*Task prompt*
Reproduce the full listing that appears beneath this instruction exactly.

** Start of Stored data **

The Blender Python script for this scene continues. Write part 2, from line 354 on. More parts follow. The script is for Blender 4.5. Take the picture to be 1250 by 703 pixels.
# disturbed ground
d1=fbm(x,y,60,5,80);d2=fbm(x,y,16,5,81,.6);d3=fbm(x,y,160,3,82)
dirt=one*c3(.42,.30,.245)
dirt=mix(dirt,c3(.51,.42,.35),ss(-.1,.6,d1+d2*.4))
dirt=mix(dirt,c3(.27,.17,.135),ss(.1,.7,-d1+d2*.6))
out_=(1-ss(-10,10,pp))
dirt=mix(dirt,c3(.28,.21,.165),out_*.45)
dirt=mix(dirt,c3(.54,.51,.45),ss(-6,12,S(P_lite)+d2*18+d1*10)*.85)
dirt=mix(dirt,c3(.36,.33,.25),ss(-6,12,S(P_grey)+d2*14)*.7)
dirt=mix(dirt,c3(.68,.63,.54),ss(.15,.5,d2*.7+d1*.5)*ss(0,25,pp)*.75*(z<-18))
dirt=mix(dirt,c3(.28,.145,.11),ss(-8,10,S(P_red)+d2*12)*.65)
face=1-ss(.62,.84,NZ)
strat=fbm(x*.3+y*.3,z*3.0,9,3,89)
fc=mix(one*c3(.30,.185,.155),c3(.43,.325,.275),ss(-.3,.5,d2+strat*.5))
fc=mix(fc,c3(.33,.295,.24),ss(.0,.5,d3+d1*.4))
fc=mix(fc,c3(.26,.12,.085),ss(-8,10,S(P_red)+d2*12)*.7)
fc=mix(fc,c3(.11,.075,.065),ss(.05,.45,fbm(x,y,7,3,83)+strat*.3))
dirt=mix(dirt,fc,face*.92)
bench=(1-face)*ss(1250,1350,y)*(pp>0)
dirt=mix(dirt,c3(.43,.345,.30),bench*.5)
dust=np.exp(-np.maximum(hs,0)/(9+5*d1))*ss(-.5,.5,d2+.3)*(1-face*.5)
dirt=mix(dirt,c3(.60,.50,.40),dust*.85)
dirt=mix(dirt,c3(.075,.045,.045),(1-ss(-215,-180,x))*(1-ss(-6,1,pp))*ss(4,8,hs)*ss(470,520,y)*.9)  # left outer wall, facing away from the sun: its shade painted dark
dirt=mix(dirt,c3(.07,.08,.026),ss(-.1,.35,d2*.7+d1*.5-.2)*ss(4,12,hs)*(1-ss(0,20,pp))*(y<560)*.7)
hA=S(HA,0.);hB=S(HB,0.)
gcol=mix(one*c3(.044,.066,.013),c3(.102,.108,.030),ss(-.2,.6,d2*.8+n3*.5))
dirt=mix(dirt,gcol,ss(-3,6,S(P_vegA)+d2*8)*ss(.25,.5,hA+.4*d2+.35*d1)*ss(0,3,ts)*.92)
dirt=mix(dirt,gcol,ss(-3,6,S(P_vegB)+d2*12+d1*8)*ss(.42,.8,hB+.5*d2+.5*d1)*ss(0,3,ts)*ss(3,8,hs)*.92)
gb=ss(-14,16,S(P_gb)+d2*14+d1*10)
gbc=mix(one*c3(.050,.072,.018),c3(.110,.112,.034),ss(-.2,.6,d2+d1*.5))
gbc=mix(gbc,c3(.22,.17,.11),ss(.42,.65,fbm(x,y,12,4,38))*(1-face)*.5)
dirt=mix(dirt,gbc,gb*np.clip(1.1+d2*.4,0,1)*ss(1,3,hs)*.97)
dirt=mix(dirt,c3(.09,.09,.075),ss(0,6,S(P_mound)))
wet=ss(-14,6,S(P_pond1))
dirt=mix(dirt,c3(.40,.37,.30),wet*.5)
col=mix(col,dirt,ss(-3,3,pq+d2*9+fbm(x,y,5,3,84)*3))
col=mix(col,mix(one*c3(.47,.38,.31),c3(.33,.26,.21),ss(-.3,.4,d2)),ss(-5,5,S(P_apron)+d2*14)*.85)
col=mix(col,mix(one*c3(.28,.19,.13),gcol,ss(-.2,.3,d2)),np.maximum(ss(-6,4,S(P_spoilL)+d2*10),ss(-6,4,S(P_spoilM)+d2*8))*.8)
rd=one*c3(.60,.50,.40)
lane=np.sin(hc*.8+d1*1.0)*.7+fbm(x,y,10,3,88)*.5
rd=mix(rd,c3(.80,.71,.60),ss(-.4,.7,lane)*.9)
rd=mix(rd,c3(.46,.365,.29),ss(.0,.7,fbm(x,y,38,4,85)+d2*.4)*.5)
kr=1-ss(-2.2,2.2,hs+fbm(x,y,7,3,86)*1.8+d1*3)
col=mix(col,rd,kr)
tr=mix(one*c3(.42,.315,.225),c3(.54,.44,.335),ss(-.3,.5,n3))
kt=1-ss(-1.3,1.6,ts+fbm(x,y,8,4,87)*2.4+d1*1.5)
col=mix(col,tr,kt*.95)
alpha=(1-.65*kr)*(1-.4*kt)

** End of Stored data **

*Exercise output*
The Blender Python script for this scene continues. Write part 2, from line 354 on. More parts follow. The script is for Blender 4.5. Take the picture to be 1250 by 703 pixels.
# disturbed ground
d1=fbm(x,y,60,5,80);d2=fbm(x,y,16,5,81,.6);d3=fbm(x,y,160,3,82)
dirt=one*c3(.42,.30,.245)
dirt=mix(dirt,c3(.51,.42,.35),ss(-.1,.6,d1+d2*.4))
dirt=mix(dirt,c3(.27,.17,.135),ss(.1,.7,-d1+d2*.6))
out_=(1-ss(-10,10,pp))
dirt=mix(dirt,c3(.28,.21,.165),out_*.45)
dirt=mix(dirt,c3(.54,.51,.45),ss(-6,12,S(P_lite)+d2*18+d1*10)*.85)
dirt=mix(dirt,c3(.36,.33,.25),ss(-6,12,S(P_grey)+d2*14)*.7)
dirt=mix(dirt,c3(.68,.63,.54),ss(.15,.5,d2*.7+d1*.5)*ss(0,25,pp)*.75*(z<-18))
dirt=mix(dirt,c3(.28,.145,.11),ss(-8,10,S(P_red)+d2*12)*.65)
face=1-ss(.62,.84,NZ)
strat=fbm(x*.3+y*.3,z*3.0,9,3,89)
fc=mix(one*c3(.30,.185,.155),c3(.43,.325,.275),ss(-.3,.5,d2+strat*.5))
fc=mix(fc,c3(.33,.295,.24),ss(.0,.5,d3+d1*.4))
fc=mix(fc,c3(.26,.12,.085),ss(-8,10,S(P_red)+d2*12)*.7)
fc=mix(fc,c3(.11,.075,.065),ss(.05,.45,fbm(x,y,7,3,83)+strat*.3))
dirt=mix(dirt,fc,face*.92)
bench=(1-face)*ss(1250,1350,y)*(pp>0)
dirt=mix(dirt,c3(.43,.345,.30),bench*.5)
dust=np.exp(-np.maximum(hs,0)/(9+5*d1))*ss(-.5,.5,d2+.3)*(1-face*.5)
dirt=mix(dirt,c3(.60,.50,.40),dust*.85)
dirt=mix(dirt,c3(.075,.045,.045),(1-ss(-215,-180,x))*(1-ss(-6,1,pp))*ss(4,8,hs)*ss(470,520,y)*.9)  # left outer wall, facing away from the sun: its shade painted dark
dirt=mix(dirt,c3(.07,.08,.026),ss(-.1,.35,d2*.7+d1*.5-.2)*ss(4,12,hs)*(1-ss(0,20,pp))*(y<560)*.7)
hA=S(HA,0.);hB=S(HB,0.)
gcol=mix(one*c3(.044,.066,.013),c3(.102,.108,.030),ss(-.2,.6,d2*.8+n3*.5))
dirt=mix(dirt,gcol,ss(-3,6,S(P_vegA)+d2*8)*ss(.25,.5,hA+.4*d2+.35*d1)*ss(0,3,ts)*.92)
dirt=mix(dirt,gcol,ss(-3,6,S(P_vegB)+d2*12+d1*8)*ss(.42,.8,hB+.5*d2+.5*d1)*ss(0,3,ts)*ss(3,8,hs)*.92)
gb=ss(-14,16,S(P_gb)+d2*14+d1*10)
gbc=mix(one*c3(.050,.072,.018),c3(.110,.112,.034),ss(-.2,.6,d2+d1*.5))
gbc=mix(gbc,c3(.22,.17,.11),ss(.42,.65,fbm(x,y,12,4,38))*(1-face)*.5)
dirt=mix(dirt,gbc,gb*np.clip(1.1+d2*.4,0,1)*ss(1,3,hs)*.97)
dirt=mix(dirt,c3(.09,.09,.075),ss(0,6,S(P_mound)))
wet=ss(-14,6,S(P_pond1))
dirt=mix(dirt,c3(.40,.37,.30),wet*.5)
col=mix(col,dirt,ss(-3,3,pq+d2*9+fbm(x,y,5,3,84)*3))
col=mix(col,mix(one*c3(.47,.38,.31),c3(.33,.26,.21),ss(-.3,.4,d2)),ss(-5,5,S(P_apron)+d2*14)*.85)
col=mix(col,mix(one*c3(.28,.19,.13),gcol,ss(-.2,.3,d2)),np.maximum(ss(-6,4,S(P_spoilL)+d2*10),ss(-6,4,S(P_spoilM)+d2*8))*.8)
rd=one*c3(.60,.50,.40)
lane=np.sin(hc*.8+d1*1.0)*.7+fbm(x,y,10,3,88)*.5
rd=mix(rd,c3(.80,.71,.60),ss(-.4,.7,lane)*.9)
rd=mix(rd,c3(.46,.365,.29),ss(.0,.7,fbm(x,y,38,4,85)+d2*.4)*.5)
kr=1-ss(-2.2,2.2,hs+fbm(x,y,7,3,86)*1.8+d1*3)
col=mix(col,rd,kr)
tr=mix(one*c3(.42,.315,.225),c3(.54,.44,.335),ss(-.3,.5,n3))
kt=1-ss(-1.3,1.6,ts+fbm(x,y,8,4,87)*2.4+d1*1.5)
col=mix(col,tr,kt*.95)
alpha=(1-.65*kr)*(1-.4*kt)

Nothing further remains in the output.